GOAL OF THE EXERCISE ▸ Copy down every line where the string "part" shows up.

[3D scene scripts]
▶

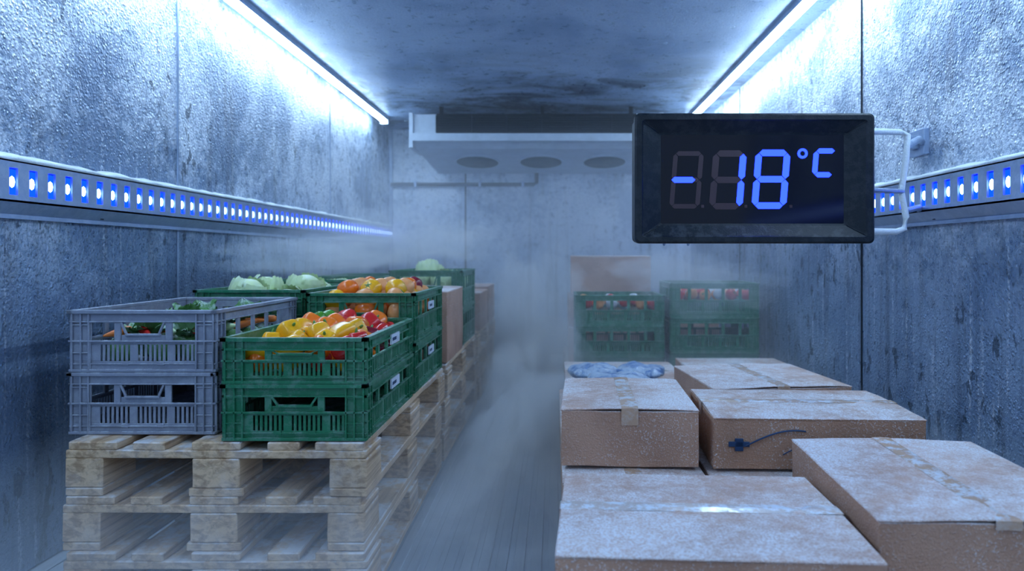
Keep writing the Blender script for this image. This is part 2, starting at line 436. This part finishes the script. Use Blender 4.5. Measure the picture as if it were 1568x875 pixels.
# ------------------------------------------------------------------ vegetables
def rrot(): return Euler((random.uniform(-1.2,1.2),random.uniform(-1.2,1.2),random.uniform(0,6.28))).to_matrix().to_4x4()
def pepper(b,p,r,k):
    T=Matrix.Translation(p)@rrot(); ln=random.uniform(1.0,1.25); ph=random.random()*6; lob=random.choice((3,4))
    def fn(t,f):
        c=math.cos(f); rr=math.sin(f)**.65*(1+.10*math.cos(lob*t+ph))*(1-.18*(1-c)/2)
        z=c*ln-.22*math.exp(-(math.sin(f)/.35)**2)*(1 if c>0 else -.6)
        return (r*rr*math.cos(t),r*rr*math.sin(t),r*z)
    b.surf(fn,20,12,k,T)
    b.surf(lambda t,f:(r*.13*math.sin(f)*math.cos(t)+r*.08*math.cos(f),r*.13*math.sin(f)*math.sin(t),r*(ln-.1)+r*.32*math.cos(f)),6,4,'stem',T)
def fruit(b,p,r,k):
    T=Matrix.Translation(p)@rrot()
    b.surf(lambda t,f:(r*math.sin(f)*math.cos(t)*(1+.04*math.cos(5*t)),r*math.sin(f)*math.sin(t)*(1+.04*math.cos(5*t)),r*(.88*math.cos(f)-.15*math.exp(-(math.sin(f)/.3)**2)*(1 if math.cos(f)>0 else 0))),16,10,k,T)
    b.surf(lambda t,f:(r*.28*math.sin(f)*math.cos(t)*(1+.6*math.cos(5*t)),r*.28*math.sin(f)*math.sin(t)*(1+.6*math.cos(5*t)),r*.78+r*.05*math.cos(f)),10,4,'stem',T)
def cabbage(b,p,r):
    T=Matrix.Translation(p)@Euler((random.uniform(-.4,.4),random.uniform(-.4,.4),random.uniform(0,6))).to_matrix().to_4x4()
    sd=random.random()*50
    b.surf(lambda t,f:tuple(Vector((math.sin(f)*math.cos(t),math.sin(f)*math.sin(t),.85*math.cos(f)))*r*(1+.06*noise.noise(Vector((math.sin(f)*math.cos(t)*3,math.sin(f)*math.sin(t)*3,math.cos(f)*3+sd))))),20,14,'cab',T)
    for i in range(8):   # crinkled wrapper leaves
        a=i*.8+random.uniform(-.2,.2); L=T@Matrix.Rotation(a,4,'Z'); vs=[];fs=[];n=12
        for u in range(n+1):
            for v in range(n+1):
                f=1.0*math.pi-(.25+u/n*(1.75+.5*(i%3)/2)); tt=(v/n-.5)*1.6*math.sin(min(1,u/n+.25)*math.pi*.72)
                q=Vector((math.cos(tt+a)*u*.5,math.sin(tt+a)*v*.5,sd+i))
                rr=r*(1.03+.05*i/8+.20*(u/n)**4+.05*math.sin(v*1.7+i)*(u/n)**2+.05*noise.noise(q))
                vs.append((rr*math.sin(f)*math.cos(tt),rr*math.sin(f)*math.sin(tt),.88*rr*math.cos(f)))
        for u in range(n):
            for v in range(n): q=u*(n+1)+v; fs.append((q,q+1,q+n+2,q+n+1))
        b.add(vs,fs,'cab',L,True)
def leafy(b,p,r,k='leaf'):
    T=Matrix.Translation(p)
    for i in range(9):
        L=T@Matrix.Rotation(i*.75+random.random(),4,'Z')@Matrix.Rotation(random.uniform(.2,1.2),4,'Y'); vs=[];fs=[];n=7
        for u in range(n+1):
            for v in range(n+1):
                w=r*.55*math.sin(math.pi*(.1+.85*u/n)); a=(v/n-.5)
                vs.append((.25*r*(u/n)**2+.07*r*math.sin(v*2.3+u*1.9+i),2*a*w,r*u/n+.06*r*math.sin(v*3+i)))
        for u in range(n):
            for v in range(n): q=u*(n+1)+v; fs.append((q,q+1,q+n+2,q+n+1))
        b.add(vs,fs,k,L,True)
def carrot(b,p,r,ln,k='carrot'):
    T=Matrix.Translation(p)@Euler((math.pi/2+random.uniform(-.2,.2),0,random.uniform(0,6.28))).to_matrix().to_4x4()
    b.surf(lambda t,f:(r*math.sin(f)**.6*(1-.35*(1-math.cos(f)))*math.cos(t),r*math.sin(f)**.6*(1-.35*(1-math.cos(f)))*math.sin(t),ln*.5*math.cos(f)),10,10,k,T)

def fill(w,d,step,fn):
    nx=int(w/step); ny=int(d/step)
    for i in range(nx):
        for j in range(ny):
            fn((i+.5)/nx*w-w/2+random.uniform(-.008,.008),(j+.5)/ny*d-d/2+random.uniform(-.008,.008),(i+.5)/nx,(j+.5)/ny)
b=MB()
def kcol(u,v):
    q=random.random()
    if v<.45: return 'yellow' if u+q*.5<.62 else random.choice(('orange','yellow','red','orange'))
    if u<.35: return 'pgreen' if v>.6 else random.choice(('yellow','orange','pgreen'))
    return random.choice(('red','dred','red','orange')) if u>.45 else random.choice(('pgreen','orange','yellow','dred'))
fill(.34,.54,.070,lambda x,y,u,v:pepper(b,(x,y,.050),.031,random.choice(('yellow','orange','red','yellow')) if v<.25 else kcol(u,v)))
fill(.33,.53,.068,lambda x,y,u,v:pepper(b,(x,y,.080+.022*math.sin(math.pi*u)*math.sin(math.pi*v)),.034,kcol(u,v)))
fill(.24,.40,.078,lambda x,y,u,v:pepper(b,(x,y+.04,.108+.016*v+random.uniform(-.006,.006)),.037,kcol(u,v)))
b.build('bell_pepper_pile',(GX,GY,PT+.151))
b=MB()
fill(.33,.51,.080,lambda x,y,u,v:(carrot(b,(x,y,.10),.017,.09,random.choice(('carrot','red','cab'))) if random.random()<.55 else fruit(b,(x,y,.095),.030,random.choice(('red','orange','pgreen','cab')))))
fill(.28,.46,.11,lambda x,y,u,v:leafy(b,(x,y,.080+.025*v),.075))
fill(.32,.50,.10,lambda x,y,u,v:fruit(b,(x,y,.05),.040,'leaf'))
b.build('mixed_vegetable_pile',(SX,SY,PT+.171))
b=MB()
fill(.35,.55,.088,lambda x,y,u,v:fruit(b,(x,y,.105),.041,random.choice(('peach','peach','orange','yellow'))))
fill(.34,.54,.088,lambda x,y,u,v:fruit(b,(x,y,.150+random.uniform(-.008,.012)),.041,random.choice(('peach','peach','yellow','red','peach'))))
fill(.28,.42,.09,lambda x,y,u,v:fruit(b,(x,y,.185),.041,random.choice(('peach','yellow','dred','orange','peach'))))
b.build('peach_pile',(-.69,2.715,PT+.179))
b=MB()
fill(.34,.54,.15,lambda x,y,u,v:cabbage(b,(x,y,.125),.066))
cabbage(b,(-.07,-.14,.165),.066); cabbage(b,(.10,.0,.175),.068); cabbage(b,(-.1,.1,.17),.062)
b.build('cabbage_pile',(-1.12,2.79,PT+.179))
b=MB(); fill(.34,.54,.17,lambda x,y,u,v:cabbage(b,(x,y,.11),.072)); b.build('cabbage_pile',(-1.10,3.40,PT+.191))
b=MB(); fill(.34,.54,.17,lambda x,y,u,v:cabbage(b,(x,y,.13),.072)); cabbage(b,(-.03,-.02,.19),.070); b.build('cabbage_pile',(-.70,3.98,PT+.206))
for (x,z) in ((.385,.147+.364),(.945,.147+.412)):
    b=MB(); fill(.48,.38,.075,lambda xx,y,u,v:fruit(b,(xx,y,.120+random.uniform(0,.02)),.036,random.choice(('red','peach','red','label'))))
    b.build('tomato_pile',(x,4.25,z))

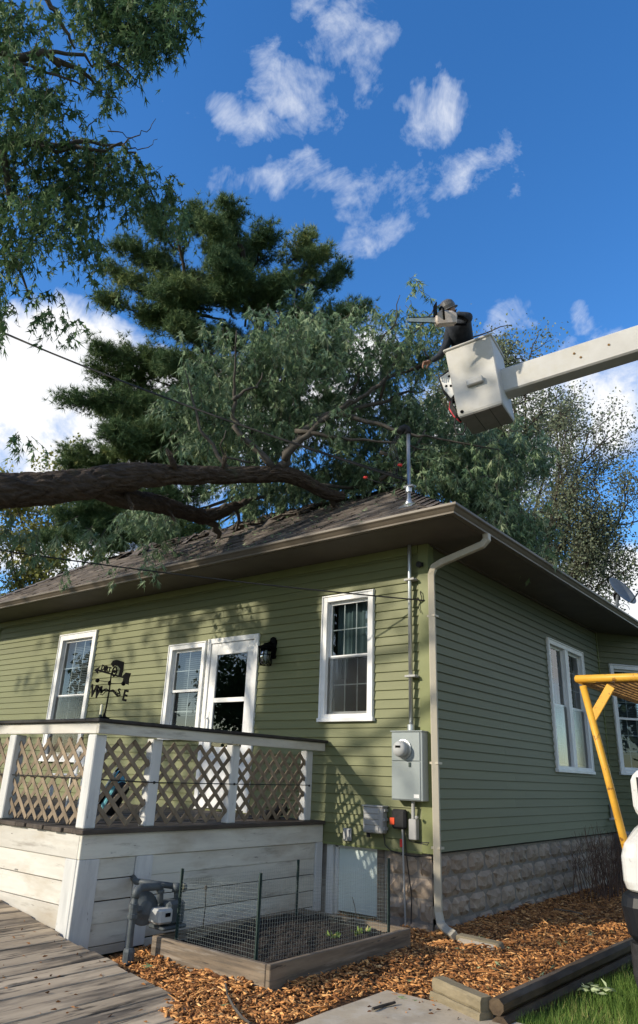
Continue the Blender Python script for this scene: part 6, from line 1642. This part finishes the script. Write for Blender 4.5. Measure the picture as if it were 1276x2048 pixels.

◀

CORRECT RESPONSE ▸
Keep writing the Blender script for this image. This is part 2, starting at line 436. This part finishes the script. Use Blender 4.5. Measure the picture as if it were 1568x875 pixels.
Continue the Blender Python script for this scene: part 6, from line 1642. This part finishes the script. Write for Blender 4.5. Measure the picture as if it were 1276x2048 pixels.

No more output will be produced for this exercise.